What Are the Advantages of Owning Silver?
Since mining the first silver in Anatolia (modern-day Turkey) around 5,000 years ago, humankind has favored silver as currency. The Greeks, the Romans, and other civilizations minted silver coins and used them across their empires.
Silver has a long history as a store of value and as one of the world’s greatest currencies, but for retirement portfolios, the unique precious metal offers many other advantages starting with potential price appreciation due to the high demand for silver.
Silver is an essential element in the manufacturing of many products, including solar panels, mobile devices, and electronics, which means silver has intrinsic value. The precious metal may also act as a hedge during financial crises, recessions, and political uncertainty. These combined benefits mean that diversifying your portfolio with silver may reward your investments whether the economy is doing well or poorly, making silver popular among investors.
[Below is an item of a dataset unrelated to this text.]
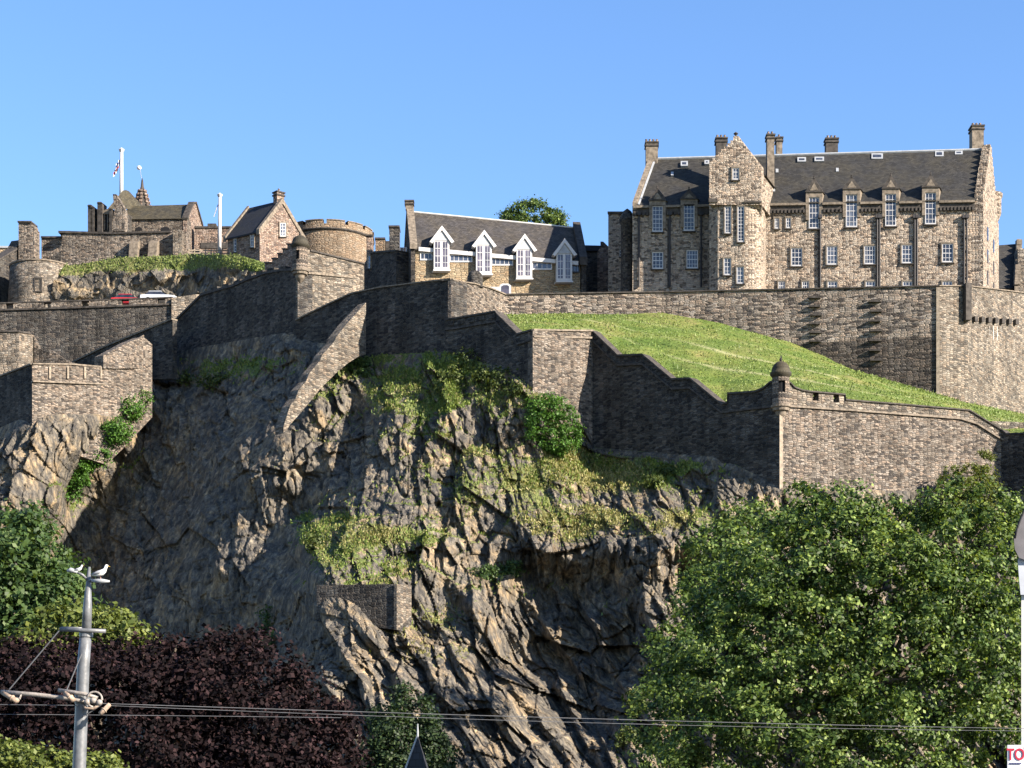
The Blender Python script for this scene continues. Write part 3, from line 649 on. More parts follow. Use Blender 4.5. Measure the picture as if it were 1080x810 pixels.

Here’s why you should acquire silver today
During high demand for precious metals, silver has outperformed gold
The price of silver is more volatile than the price of gold because of the factors that drive its price changes, including demand fluctuations between industrial and investment uses and the smaller silver market compared to gold. Therefore, investors who want to move away from volatility prefer gold over silver. But this volatility may be key during periods of economic turmoil, which cause precious metals to enter a bull market: During periods when precious-metals prices were on the rise, silver has outperformed gold significantly.
The 1970s — a decade that saw double-digit unemployment, soaring inflation, and immense geopolitical turmoil — are a great example of the performance of silver over gold. Within 10 years, as stock markets were failing, gold soared by 1,754%, but silver climbed an astonishing 2,490%.
The 2000s will always be remembered for the onset of the global war on terror and, at the end of the decade, the Great Recession. From 2000 to 2011, gold increased by a remarkable 542% but was beaten by silver, which soared by 908%.
When discussing the performance of precious metals, the financial media and investors focus on gold, but silver could deliver better returns than gold when precious metals prices rise fast.
The demand for silver is growing while its supply is limited
Silver is an optimal conductor of heat and electricity, so it is a key component in a wide range of products with growing demand. For instance, silver is used in solar panels, cellphones, computers, appliances, and electric vehicles.
Today, the industrial demand for silver accounts for around half of its global market. Nearly half of all mined silver has been either consumed by industrial use, destroyed, or discarded, while another 47% is believed to exist as jewelry. That leaves a supply for investment purposes of only 3% of the silver that has ever been mined — or $46 billion worth of silver for the entire investment world. This relatively small supply of available silver makes its price rise significantly when its demand increases.
Silver is undervalued
One way to see if silver is under- or overvalued is to compare its price to the price of gold. Historically, the ratio of the price of gold to the price of silver has been 16:1 (1 ounce of gold is 16 times more expensive than 1 ounce of silver). The current ratio stands at around 75:1. Many precious-metals experts are forecasting that the gold-to-silver ratio will narrow with silver bridging the gap. This would leave a significant amount of space for the precious metal to appreciate, and silver would need to increase by more than 4.5 times its current value just to return to the historical gold-to-silver ratio.
In other words, silver could be very undervalued today with a healthy margin for potential growth. We see a great opportunity to acquire silver at a price that could very well be substantially below its true value.
This is in addition to silver’s spectacular historical rates of return during financial uncertainty, exceeding the performance of gold during these times. In our opinion, that makes silver a highly important portfolio asset.